§ Short exercise:
Make an exact copy of the listing below.

• • • • •

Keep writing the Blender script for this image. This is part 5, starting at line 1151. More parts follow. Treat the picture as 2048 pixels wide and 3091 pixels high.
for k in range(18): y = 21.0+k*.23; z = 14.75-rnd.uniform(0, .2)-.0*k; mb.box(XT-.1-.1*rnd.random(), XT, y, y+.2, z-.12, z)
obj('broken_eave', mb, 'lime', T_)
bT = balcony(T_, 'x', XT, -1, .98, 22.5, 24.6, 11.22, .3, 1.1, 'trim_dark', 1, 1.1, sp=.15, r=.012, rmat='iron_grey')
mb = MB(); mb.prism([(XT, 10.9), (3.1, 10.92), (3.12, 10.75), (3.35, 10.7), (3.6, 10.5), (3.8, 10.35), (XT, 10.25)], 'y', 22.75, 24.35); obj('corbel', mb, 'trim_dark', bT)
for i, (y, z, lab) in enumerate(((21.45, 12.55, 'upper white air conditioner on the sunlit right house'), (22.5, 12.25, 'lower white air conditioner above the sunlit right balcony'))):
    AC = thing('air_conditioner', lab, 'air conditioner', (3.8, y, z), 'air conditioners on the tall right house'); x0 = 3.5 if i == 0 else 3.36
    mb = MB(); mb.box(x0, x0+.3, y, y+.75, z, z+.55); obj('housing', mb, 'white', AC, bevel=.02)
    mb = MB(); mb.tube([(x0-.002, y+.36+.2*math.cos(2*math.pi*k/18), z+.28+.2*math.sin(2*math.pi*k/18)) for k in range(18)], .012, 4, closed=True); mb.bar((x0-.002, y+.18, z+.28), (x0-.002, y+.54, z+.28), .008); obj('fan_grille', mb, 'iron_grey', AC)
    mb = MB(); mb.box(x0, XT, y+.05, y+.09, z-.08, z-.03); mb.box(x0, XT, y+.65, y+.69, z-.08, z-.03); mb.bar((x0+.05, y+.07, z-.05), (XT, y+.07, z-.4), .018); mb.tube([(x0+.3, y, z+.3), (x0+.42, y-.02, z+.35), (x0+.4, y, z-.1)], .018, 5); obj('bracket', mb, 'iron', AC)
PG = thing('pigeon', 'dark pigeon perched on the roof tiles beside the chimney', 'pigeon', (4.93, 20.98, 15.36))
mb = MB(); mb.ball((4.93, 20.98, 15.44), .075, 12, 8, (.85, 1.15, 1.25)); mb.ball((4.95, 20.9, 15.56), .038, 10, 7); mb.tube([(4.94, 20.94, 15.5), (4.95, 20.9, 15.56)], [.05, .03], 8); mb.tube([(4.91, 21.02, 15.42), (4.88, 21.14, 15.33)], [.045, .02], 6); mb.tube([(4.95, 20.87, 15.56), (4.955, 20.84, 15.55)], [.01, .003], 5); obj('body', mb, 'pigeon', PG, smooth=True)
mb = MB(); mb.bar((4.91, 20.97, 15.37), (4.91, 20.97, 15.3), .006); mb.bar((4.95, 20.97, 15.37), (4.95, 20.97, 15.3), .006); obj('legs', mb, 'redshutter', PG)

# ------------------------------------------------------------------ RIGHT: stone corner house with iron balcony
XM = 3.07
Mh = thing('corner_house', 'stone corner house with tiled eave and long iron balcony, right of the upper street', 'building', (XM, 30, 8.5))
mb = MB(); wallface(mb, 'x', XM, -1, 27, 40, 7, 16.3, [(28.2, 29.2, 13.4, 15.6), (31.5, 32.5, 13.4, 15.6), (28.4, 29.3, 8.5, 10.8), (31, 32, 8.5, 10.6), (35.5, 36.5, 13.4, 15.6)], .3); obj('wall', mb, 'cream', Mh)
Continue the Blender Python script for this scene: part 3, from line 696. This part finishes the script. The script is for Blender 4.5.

• • • • •

§ The completed task:
Keep writing the Blender script for this image. This is part 5, starting at line 1151. More parts follow. Treat the picture as 2048 pixels wide and 3091 pixels high.
for k in range(18): y = 21.0+k*.23; z = 14.75-rnd.uniform(0, .2)-.0*k; mb.box(XT-.1-.1*rnd.random(), XT, y, y+.2, z-.12, z)
obj('broken_eave', mb, 'lime', T_)
bT = balcony(T_, 'x', XT, -1, .98, 22.5, 24.6, 11.22, .3, 1.1, 'trim_dark', 1, 1.1, sp=.15, r=.012, rmat='iron_grey')
mb = MB(); mb.prism([(XT, 10.9), (3.1, 10.92), (3.12, 10.75), (3.35, 10.7), (3.6, 10.5), (3.8, 10.35), (XT, 10.25)], 'y', 22.75, 24.35); obj('corbel', mb, 'trim_dark', bT)
for i, (y, z, lab) in enumerate(((21.45, 12.55, 'upper white air conditioner on the sunlit right house'), (22.5, 12.25, 'lower white air conditioner above the sunlit right balcony'))):
    AC = thing('air_conditioner', lab, 'air conditioner', (3.8, y, z), 'air conditioners on the tall right house'); x0 = 3.5 if i == 0 else 3.36
    mb = MB(); mb.box(x0, x0+.3, y, y+.75, z, z+.55); obj('housing', mb, 'white', AC, bevel=.02)
    mb = MB(); mb.tube([(x0-.002, y+.36+.2*math.cos(2*math.pi*k/18), z+.28+.2*math.sin(2*math.pi*k/18)) for k in range(18)], .012, 4, closed=True); mb.bar((x0-.002, y+.18, z+.28), (x0-.002, y+.54, z+.28), .008); obj('fan_grille', mb, 'iron_grey', AC)
    mb = MB(); mb.box(x0, XT, y+.05, y+.09, z-.08, z-.03); mb.box(x0, XT, y+.65, y+.69, z-.08, z-.03); mb.bar((x0+.05, y+.07, z-.05), (XT, y+.07, z-.4), .018); mb.tube([(x0+.3, y, z+.3), (x0+.42, y-.02, z+.35), (x0+.4, y, z-.1)], .018, 5); obj('bracket', mb, 'iron', AC)
PG = thing('pigeon', 'dark pigeon perched on the roof tiles beside the chimney', 'pigeon', (4.93, 20.98, 15.36))
mb = MB(); mb.ball((4.93, 20.98, 15.44), .075, 12, 8, (.85, 1.15, 1.25)); mb.ball((4.95, 20.9, 15.56), .038, 10, 7); mb.tube([(4.94, 20.94, 15.5), (4.95, 20.9, 15.56)], [.05, .03], 8); mb.tube([(4.91, 21.02, 15.42), (4.88, 21.14, 15.33)], [.045, .02], 6); mb.tube([(4.95, 20.87, 15.56), (4.955, 20.84, 15.55)], [.01, .003], 5); obj('body', mb, 'pigeon', PG, smooth=True)
mb = MB(); mb.bar((4.91, 20.97, 15.37), (4.91, 20.97, 15.3), .006); mb.bar((4.95, 20.97, 15.37), (4.95, 20.97, 15.3), .006); obj('legs', mb, 'redshutter', PG)

# ------------------------------------------------------------------ RIGHT: stone corner house with iron balcony
XM = 3.07
Mh = thing('corner_house', 'stone corner house with tiled eave and long iron balcony, right of the upper street', 'building', (XM, 30, 8.5))
mb = MB(); wallface(mb, 'x', XM, -1, 27, 40, 7, 16.3, [(28.2, 29.2, 13.4, 15.6), (31.5, 32.5, 13.4, 15.6), (28.4, 29.3, 8.5, 10.8), (31, 32, 8.5, 10.6), (35.5, 36.5, 13.4, 15.6)], .3); obj('wall', mb, 'cream', Mh)
Continue the Blender Python script for this scene: part 3, from line 696. This part finishes the script. The script is for Blender 4.5.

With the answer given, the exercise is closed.